((
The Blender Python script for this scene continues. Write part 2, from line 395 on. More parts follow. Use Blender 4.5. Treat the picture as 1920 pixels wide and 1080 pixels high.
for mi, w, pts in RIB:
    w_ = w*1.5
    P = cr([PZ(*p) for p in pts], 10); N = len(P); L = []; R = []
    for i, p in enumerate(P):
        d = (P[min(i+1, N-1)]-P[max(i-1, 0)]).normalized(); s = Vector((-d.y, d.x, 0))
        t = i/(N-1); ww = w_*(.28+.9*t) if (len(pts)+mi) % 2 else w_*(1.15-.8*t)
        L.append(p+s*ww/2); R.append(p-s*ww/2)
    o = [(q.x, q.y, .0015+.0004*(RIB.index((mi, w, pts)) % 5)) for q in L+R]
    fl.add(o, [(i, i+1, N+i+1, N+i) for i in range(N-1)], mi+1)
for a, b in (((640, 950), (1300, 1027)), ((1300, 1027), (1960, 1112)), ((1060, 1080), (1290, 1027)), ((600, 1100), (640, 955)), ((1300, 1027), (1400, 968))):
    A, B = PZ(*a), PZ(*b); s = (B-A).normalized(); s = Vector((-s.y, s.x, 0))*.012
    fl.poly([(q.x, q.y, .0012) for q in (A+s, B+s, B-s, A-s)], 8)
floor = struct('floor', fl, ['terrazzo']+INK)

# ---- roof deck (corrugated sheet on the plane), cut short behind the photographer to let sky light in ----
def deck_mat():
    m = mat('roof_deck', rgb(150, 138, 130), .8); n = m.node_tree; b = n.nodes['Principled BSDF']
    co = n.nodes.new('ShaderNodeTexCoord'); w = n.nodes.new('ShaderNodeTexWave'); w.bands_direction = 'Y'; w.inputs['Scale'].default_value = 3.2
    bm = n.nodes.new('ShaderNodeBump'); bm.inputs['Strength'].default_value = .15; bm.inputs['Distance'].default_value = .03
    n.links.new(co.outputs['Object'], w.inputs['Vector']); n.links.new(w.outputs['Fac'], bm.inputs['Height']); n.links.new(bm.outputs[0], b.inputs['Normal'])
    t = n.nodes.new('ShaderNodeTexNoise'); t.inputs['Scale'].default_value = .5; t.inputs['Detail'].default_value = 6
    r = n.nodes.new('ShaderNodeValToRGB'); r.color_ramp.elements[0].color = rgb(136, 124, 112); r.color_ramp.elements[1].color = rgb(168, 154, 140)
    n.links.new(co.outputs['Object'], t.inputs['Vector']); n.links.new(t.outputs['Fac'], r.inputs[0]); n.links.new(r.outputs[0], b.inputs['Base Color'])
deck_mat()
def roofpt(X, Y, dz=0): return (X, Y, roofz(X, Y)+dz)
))
**Direction:**
Repeat, exactly and only, the lines from the beginning of the material through the line that contains "floor = struct('floor', fl, ['terrazzo']+INK)".

**Right answer:**
The Blender Python script for this scene continues. Write part 2, from line 395 on. More parts follow. Use Blender 4.5. Treat the picture as 1920 pixels wide and 1080 pixels high.
for mi, w, pts in RIB:
    w_ = w*1.5
    P = cr([PZ(*p) for p in pts], 10); N = len(P); L = []; R = []
    for i, p in enumerate(P):
        d = (P[min(i+1, N-1)]-P[max(i-1, 0)]).normalized(); s = Vector((-d.y, d.x, 0))
        t = i/(N-1); ww = w_*(.28+.9*t) if (len(pts)+mi) % 2 else w_*(1.15-.8*t)
        L.append(p+s*ww/2); R.append(p-s*ww/2)
    o = [(q.x, q.y, .0015+.0004*(RIB.index((mi, w, pts)) % 5)) for q in L+R]
    fl.add(o, [(i, i+1, N+i+1, N+i) for i in range(N-1)], mi+1)
for a, b in (((640, 950), (1300, 1027)), ((1300, 1027), (1960, 1112)), ((1060, 1080), (1290, 1027)), ((600, 1100), (640, 955)), ((1300, 1027), (1400, 968))):
    A, B = PZ(*a), PZ(*b); s = (B-A).normalized(); s = Vector((-s.y, s.x, 0))*.012
    fl.poly([(q.x, q.y, .0012) for q in (A+s, B+s, B-s, A-s)], 8)
floor = struct('floor', fl, ['terrazzo']+INK)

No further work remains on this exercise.